> THE TASK
Output all lines exactly, with nothing added or dropped.

--

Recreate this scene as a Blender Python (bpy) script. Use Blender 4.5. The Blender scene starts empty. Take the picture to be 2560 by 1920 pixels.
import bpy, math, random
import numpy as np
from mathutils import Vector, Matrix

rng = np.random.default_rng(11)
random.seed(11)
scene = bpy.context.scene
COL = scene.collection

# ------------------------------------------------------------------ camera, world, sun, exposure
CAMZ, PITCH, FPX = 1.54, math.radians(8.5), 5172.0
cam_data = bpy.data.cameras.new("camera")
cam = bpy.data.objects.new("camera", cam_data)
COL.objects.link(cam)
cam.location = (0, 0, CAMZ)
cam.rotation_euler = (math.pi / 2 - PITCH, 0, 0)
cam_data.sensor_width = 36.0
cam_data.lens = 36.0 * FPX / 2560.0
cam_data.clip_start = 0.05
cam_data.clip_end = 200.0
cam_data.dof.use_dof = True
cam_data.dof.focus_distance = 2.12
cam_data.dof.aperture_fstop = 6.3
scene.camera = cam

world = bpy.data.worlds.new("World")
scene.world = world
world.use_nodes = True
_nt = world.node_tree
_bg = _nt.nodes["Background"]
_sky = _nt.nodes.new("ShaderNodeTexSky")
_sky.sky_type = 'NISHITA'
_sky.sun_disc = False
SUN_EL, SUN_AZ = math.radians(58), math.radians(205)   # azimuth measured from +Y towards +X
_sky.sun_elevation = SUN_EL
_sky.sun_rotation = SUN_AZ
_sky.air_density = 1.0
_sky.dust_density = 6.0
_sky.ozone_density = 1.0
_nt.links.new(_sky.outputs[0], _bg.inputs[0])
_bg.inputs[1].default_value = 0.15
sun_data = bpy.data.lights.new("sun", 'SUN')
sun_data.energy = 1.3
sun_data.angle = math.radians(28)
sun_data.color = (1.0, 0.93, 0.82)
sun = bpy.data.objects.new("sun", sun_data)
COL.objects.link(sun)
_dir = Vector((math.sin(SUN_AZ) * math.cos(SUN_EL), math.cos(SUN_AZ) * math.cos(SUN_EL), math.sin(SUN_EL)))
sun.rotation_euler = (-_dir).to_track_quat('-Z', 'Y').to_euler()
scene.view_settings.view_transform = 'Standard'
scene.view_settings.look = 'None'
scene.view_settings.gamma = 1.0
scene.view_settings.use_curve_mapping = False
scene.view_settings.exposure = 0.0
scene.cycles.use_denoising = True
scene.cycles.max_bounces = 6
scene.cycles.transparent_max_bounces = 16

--

> RESULT BELOW
Recreate this scene as a Blender Python (bpy) script. Use Blender 4.5. The Blender scene starts empty. Take the picture to be 2560 by 1920 pixels.
import bpy, math, random
import numpy as np
from mathutils import Vector, Matrix

rng = np.random.default_rng(11)
random.seed(11)
scene = bpy.context.scene
COL = scene.collection

# ------------------------------------------------------------------ camera, world, sun, exposure
CAMZ, PITCH, FPX = 1.54, math.radians(8.5), 5172.0
cam_data = bpy.data.cameras.new("camera")
cam = bpy.data.objects.new("camera", cam_data)
COL.objects.link(cam)
cam.location = (0, 0, CAMZ)
cam.rotation_euler = (math.pi / 2 - PITCH, 0, 0)
cam_data.sensor_width = 36.0
cam_data.lens = 36.0 * FPX / 2560.0
cam_data.clip_start = 0.05
cam_data.clip_end = 200.0
cam_data.dof.use_dof = True
cam_data.dof.focus_distance = 2.12
cam_data.dof.aperture_fstop = 6.3
scene.camera = cam

world = bpy.data.worlds.new("World")
scene.world = world
world.use_nodes = True
_nt = world.node_tree
_bg = _nt.nodes["Background"]
_sky = _nt.nodes.new("ShaderNodeTexSky")
_sky.sky_type = 'NISHITA'
_sky.sun_disc = False
SUN_EL, SUN_AZ = math.radians(58), math.radians(205)   # azimuth measured from +Y towards +X
_sky.sun_elevation = SUN_EL
_sky.sun_rotation = SUN_AZ
_sky.air_density = 1.0
_sky.dust_density = 6.0
_sky.ozone_density = 1.0
_nt.links.new(_sky.outputs[0], _bg.inputs[0])
_bg.inputs[1].default_value = 0.15
sun_data = bpy.data.lights.new("sun", 'SUN')
sun_data.energy = 1.3
sun_data.angle = math.radians(28)
sun_data.color = (1.0, 0.93, 0.82)
sun = bpy.data.objects.new("sun", sun_data)
COL.objects.link(sun)
_dir = Vector((math.sin(SUN_AZ) * math.cos(SUN_EL), math.cos(SUN_AZ) * math.cos(SUN_EL), math.sin(SUN_EL)))
sun.rotation_euler = (-_dir).to_track_quat('-Z', 'Y').to_euler()
scene.view_settings.view_transform = 'Standard'
scene.view_settings.look = 'None'
scene.view_settings.gamma = 1.0
scene.view_settings.use_curve_mapping = False
scene.view_settings.exposure = 0.0
scene.cycles.use_denoising = True
scene.cycles.max_bounces = 6
scene.cycles.transparent_max_bounces = 16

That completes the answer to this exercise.